Plenty - Great Margins in Near Perfect Competition
Nov 26 2018
I have been following Plenty ever since their series C. They are a company using technology-controlled hydroponics to grow super-organic produce in vertical towers, inside. Super-organic is their term meaning they don’t use any pesticides, chemicals, and treat the plants so well. They are 530 times as efficient with square-footage as a typical farm. They are even able to control the exact flavor by adjusting various levels of different nutrients delivered to the plants.
What is interesting as they can achieve incredible margins with two customer bases: regular produce purchasers like grocery sotres, restaurants, etc and similar players but those that want the highest quality of foods. The latter, like high-end restauarnts, will pay a significantly higher price to get access to this significantly controlled and organic food.

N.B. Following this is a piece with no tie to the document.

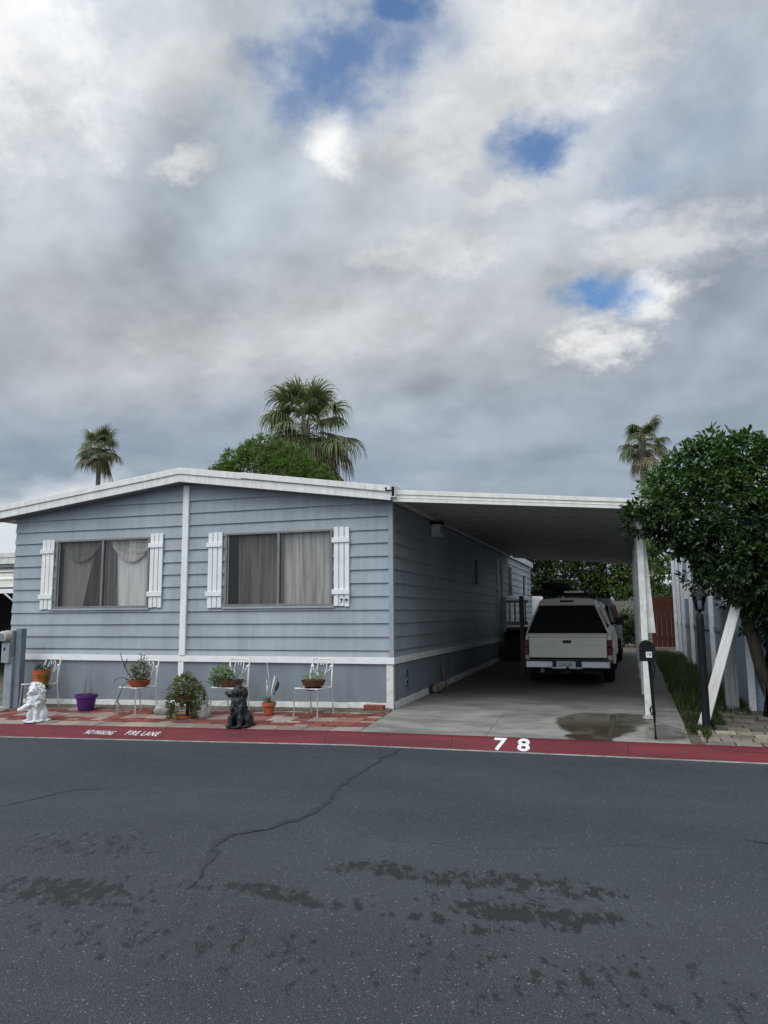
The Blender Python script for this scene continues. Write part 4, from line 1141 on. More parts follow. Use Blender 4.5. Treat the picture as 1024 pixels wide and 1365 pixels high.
L = Leaves()
for k in range(700):
    if k < 350: x = random.uniform(4.05, 6.5); y = random.uniform(-1.5, 1.2)
    elif k < 560: y = random.uniform(-1.5, 6); x = 4.02 + random.gauss(0, .07)
    else: x = random.uniform(3.4, 4.1); y = random.uniform(-1.55, 1.5)
    L.leaf(V((x, y, zg(x, y) + .022)), V((random.uniform(-1, 1), random.uniform(-1, 1), .15)), V((0, 0, 1)), random.uniform(.02, .045), .018, random.random())
tag(L.build('fallen_leaves', MT['litter']), 'dry fallen leaves on the flagstones and the grass edge by the mailbox', 'leaf litter', kind='stuff')

# ================================================================== STATUES
def lion_mane(v): return .030 if v.z > .22 and v.y > -.085 else .004
lion = blob_mesh('lion_statue', [
    ('e', (0, .10, .13), (.105, .125, .13)), ('e', (0, .02, .24), (.085, .085, .15), ('X', -.2)), ('e', (0, -.02, .34), (.095, .085, .12)),
    ('e', (-.01, -.055, .475), (.072, .070, .072)), ('e', (0, .0, .455), (.125, .08, .125)), ('e', (0, .01, .36), (.125, .09, .12)), ('e', (-.005, -.01, .55), (.075, .055, .035)), ('e', (-.06, -.02, .40), (.06, .05, .09)), ('e', (.06, -.02, .39), (.06, .05, .1)), ('e', (-.04, -.118, .497), (.018, .012, .012)), ('e', (.015, -.118, .497), (.018, .012, .012)),
    ('e', (-.015, -.115, .452), (.036, .042, .032)), ('e', (-.015, -.10, .42), (.03, .03, .022)), ('e', (-.015, -.145, .468), (.016, .012, .012)),
    ('e', (-.07, -.01, .535), (.025, .015, .028)), ('e', (.06, -.01, .535), (.025, .015, .028)),
    ('l', [(.06, -.05, .28), (.06, -.09, .14), (.058, -.10, .03)], [.045, .034, .030]), ('e', (.058, -.13, .022), (.036, .055, .022)),
    ('l', [(-.065, -.05, .29), (-.09, -.12, .235), (-.115, -.165, .205)], [.052, .042, .036]), ('e', (-.13, -.185, .195), (.042, .045, .036)),
    ('e', (.10, .05, .09), (.05, .10, .09)), ('e', (-.10, .05, .09), (.05, .10, .09)), ('e', (.12, -.06, .022), (.035, .075, .022)), ('e', (-.11, -.06, .022), (.035, .075, .022)),
    ('l', [(.08, .2, .02), (.15, .14, .02), (.17, .04, .02)], [.02, .018, .022]),
    ('e', (0, .0, .012), (.15, .17, .014)),
], .0075, MT['statue_w'], rough=lion_mane, rfreq=26.)
lion.location = (-5.10, -1.52, zg(-5.1, -1.52) + .004); lion.rotation_euler = (0, 0, R(8)); lion.scale = (1., 1., .99)
tag(lion, 'white seated lion statue with one paw raised near the kerb', 'statue')
dog = blob_mesh('dog_statue', [
    ('e', (.02, .06, .12), (.105, .14, .125)), ('e', (.01, 0, .24), (.09, .10, .16), ('X', -.2)), ('e', (.0, -.02, .33), (.092, .085, .11)),
    ('e', (-.01, -.03, .455), (.078, .075, .078)), ('e', (-.095, -.055, .44), (.055, .035, .034), ('Y', .15)), ('e', (-.145, -.065, .455), (.02, .024, .02)), ('e', (-.09, -.06, .405), (.045, .026, .018)),
    ('e', (.03, .01, .44), (.075, .07, .10)), ('e', (.0, -.10, .46), (.024, .02, .05)), ('e', (.01, .05, .46), (.024, .02, .05)), ('e', (.0, -.03, .53), (.045, .045, .025)),
    ('l', [(-.055, -.06, .27), (-.065, -.10, .13), (-.065, -.105, .03)], [.045, .036, .032]), ('l', [(.055, -.06, .27), (.06, -.10, .13), (.06, -.105, .03)], [.045, .036, .032]),
    ('e', (-.072, -.14, .022), (.036, .055, .022)), ('e', (.06, -.14, .022), (.036, .055, .022)),
    ('e', (.12, .03, .09), (.05, .10, .09)), ('e', (-.085, .03, .09), (.05, .10, .09)), ('e', (.13, -.06, .022), (.035, .07, .022)), ('e', (-.11, -.06, .022), (.035, .07, .022)),
    ('l', [(.05, .2, .02), (.14, .18, .02), (.17, .08, .025)], [.022, .02, .016]),
    ('e', (.01, .0, .01), (.155, .18, .012)),
], .0075, MT['statue_b'], rough=lambda v: .008 if v.z > .2 else .003, rfreq=24.)
dog.location = (-1.72, -1.52, zg(-1.72, -1.52) + .004); dog.rotation_euler = (0, 0, R(4)); dog.scale = (1.1, 1.1, 1.0)
tag(dog, 'black seated dog statue with its head turned left near the kerb', 'statue')

# ================================================================== VEHICLES
def wheel(parent, x, y, r, w=.2, s=1):
    Mx = Matrix.Translation((x, y, r)) @ Matrix.Rotation(R(90), 4, 'Y')
    bm = B(); lathe(bm, [(r * .62, -w / 2), (r * .9, -w / 2), (r, -w / 2 + .03), (r, w / 2 - .03), (r * .9, w / 2), (r * .62, w / 2)], 32, M=Mx); o = obj('wheel', bm, MT['tyre'], parent, smooth=True)
    bm = B(); lathe(bm, [(r * .63, s * w * .30), (r * .55, s * w * .40), (r * .2, s * w * .33), (r * .14, s * w * .46), (.001, s * w * .47)] if s > 0 else [(r * .63, s * w * .30), (r * .55, s * w * .40), (r * .2, s * w * .33), (r * .14, s * w * .46), (.001, s * w * .47)], 20, M=Mx); obj('rim', bm, MT['silver'], o, smooth=True)
def arc(cy, cz_, r, a0, a1, n=10): return [(cy + r * math.cos(R(a0 + (a1 - a0) * k / n)), cz_ + r * math.sin(R(a0 + (a1 - a0) * k / n))) for k in range(n + 1)]
TX, TY = 2.29, 3.62
tr = empty('pickup_truck', (TX, TY, zg(TX, TY + 2.5) - .03), 'beige pickup truck with a matching bed canopy parked under the carport', 'pickup truck')
tr.rotation_euler = (R(.86), 0, 0)
# lower body with wheel arches
prof = [(.12, .46), (.62, .40)] + arc(1.12, .36, .40, 175, 5) + [(1.6, .36), (3.5, .36)] + arc(3.98, .36, .40, 175, 5) + [(4.5, .38), (5.0, .42), (5.06, .6), (5.02, .85), (4.6, .95), (3.7, 1.0), (3.4, .965), (.10, .955), (.07, .8), (.08, .55)]
bm = B()
prism_x(bm, prof, -.80, .80)
for v in bm.verts:
    if v.co.z < .6: v.co.x *= .985
    if v.co.z > .9: v.co.x *= .955
obj('body', bm, MT['truck'], tr, smooth=True, bevel=.025)
for s in (-1, 1):
    for cy in (1.12, 3.98):
        bm = B()
        for (r0, x0, x1) in ((.43, .79, .835),):
            o_ = arc(cy, .36, .455, 178, 2, 14); i_ = arc(cy, .36, .395, 178, 2, 14)
            for k in range(14):
                f4 = [(o_[k], .80), (o_[k + 1], .80), (i_[k + 1], .838), (i_[k], .838)]
                face(bm, [V((s * x, p[0], p[1])) for p, x in f4])
                face(bm, [V((s * x, p[0], p[1])) for p, x in [(i_[k], .838), (i_[k + 1], .838), (i_[k + 1], .78), (i_[k], .78)]])
        bmesh.ops.remove_doubles(bm, verts=bm.verts, dist=1e-4); obj('wheel_arch', bm, MT['truck'], tr)
bm = B(); box(bm, -.70, .70, .35, 4.9, .24, .44); box(bm, -.6, .6, .1, .5, .22, .36); obj('underbody', bm, MT['dark'], tr)
for s in (-1, 1):
    for cy in (1.12, 3.98): wheel(tr, s * .70, cy, .335, .21, s)
# tailgate
bm = B(); box(bm, -.705, .705, .035, .10, .515, .895); box(bm, -.715, .715, .025, .11, .897, .945)
tg = obj('tailgate', bm, MT['truck'], tr, bevel=.012)
bm = B(); box(bm, -.71, .71, .045, .08, .485, .513); box(bm, -.7115, -.7055, .05, .11, .515, .945); box(bm, .7055, .7115, .05, .11, .515, .945); obj('tailgate_gap', bm, MT['dark'], tr)
bm = B(); box(bm, -.66, .66, .030, .036, .60, .615); box(bm, -.66, .66, .030, .036, .745, .757); obj('tailgate_crease', bm, MT['truck'], tr, bevel=.004)
bm = B(); box(bm, -.085, .07, .022, .034, .785, .835); box(bm, -.075, .06, .016, .0215, .795, .815); obj('tailgate_handle', bm, MT['blackplastic'], tr, bevel=.006)
text_obj('tailgate_badge', 'TACOMA', .062, MT['sticker'], tr, Matrix.Translation((.53, .033, .79)) @ Matrix.Rotation(R(90), 4, 'X'), .003, 1.2, .004)
for s in (-1, 1):
    bm = B(); box(bm, s * .712 if s > 0 else -.80, .80 if s > 0 else -.712, .02, .16, .565, .845); tl = obj('tail_light', bm, MT['redlens'], tr, bevel=.012)
    bm = B(); box(bm, (.722 if s > 0 else -.79), (.79 if s > 0 else -.722), .012, .0195, .69, .735); obj('reverse_lens', bm, MT['tint'], tl)
# bumper
bm = B()
for a, b in ((-.76, -.26), (.24, .76)): box(bm, a, b, -.13, .05, .335, .465)
box(bm, -.30, .28, -.115, .03, .315, .36)
bp = obj('rear_bumper', bm, MT['chrome'], tr, bevel=.02)
bm = B(); box(bm, -.275, .255, -.09, .03, .365, .46); box(bm, -.74, .74, -.125, .03, .4655, .474); obj('bumper_step', bm, MT['blackplastic'], tr)
bm = B(); box(bm, -.20, .145, -.108, -.10, .335, .475); pl = obj('licence_plate', bm, MT['plate'], tr, bevel=.003)
bm = B()
for k in range(7):     # worn characters, not legible in the photograph
    x0 = -.150 + k * .037
    box(bm, x0, x0 + .024, -.1095, -.1085, .375, .387 + .008 * (k % 3)); box(bm, x0 + .008 * (k % 3), x0 + .008 * (k % 3) + .008, -.1097, -.1087, .37, .43)
    if k % 2: box(bm, x0, x0 + .022, -.1095, -.1085, .420, .431)
obj('plate_characters', bm, MT['plateink'], pl)
bm = B(); box(bm, -.03, .03, -.17, -.0, .25, .30); bmesh.ops.create_icosphere(bm, subdivisions=2, radius=.03, matrix=Matrix.Translation((-.0, -.15, .34))); obj('tow_hitch', bm, MT['blackplastic'], tr)
Mx = Matrix.Translation((-.46, -.03, .285)) @ Matrix.Rotation(R(90), 4, 'X')
bm = B(); lathe(bm, [(.028, -.4), (.03, .0), (.024, .0), (.022, -.3)], 14, M=Mx); obj('exhaust_pipe', bm, MT['chrome'], tr, smooth=True)
# canopy
def cring(y, zb, hb, zt, ht, n=5):
    P_ = [V((-hb, y, zb)), V((-hb + (hb - ht) * .0 - .0, y, zb + .02))]
    side = [V((-hb + (hb - ht) * t, y, zb + (zt - .09 - zb) * t)) for t in (.0, .5, 1.)]
    rt = [V((-ht + .02, y, zt - .045)), V((-ht + .09, y, zt - .01)), V((-ht * .5, y, zt + .005)), V((0, y, zt + .012))]
    half = side + rt
    return half + [V((-p.x, p.y, p.z)) for p in half[-2::-1]]
bm = B()
rings = []
for y, k in ((.06, 0), (.075, 1), (1.0, 1), (1.98, 1)):
    rg = cring(y, .948, .765, 1.61, .52)
    if k == 0: rg = [V((p.x * .985, p.y, .95 + (p.z - .95) * .985)) for p in rg]
    rings.append(rg)
for rg in rings:
    for p in rg:
        if p.y < .5: p.y += (p.z - .95) * .30          # raked rear face
loft(bm, rings)
cn = obj('canopy', bm, MT['canopy'], tr, smooth=True, angle=28)
bm = B()
def rear(x, z, o=.012): return V((x, .06 + (z - .95) * .30 - o, z))
face(bm, [rear(-.725, .965), rear(.725, .965), rear(.505, 1.475), rear(-.505, 1.475)]); face(bm, [rear(-.725, .965, .0), rear(.725, .965, .0), rear(.725, .965), rear(-.725, .965)])
obj('rear_window', bm, MT['tint'], cn)
bm = B()
for (a, b) in (((-.745, .96), (-.52, 1.49)), ((.745, .96), (.52, 1.49)), ((-.525, 1.49), (.525, 1.49))):
    tube(bm, [rear(*a, .012), rear(*b, .012)], .014, 6)
obj('window_trim', bm, MT['canopy'], cn)
bm = B(); box(bm, -.125, .125, .232, .262, 1.535, 1.575); obj('brake_light', bm, MT['blackplastic'], cn, bevel=.005)
for s in (-1, 1):
    bm = B()
    f_ = lambda y, t: V((s * (.765 + (.52 - .765) * t + .004), y, .948 + (1.52 - .948) * t))
    face(bm, [f_(.35, .18), f_(1.85, .18), f_(1.85, .86), f_(.48, .86)])
    obj('side_window', bm, MT['tint'], cn)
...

The second is what I would call the standard type of customer in tech. There is a customer that is not currently getting what they want or paying way too much. And company X is quickly able to grab them because of the increase in quality, decrease in cost, or both.
What is more rare for tech companies to have customers that really do not care whom the product comes from. Not to say it never happens, but it is less common. In this case there are many customers willing to pay market price for organic produce or even regular produce. Plenty will happily snatch these customers up because they can produce produce for a much lower cost, making a healthy margin.
And what makes this even more perfect is the growing need for food. By the 2030’s we need 50% more food and farmland is shrinking. So these customers are growing, supply is shrinking, and Plenty is setup for a bright future. I truly admire their model.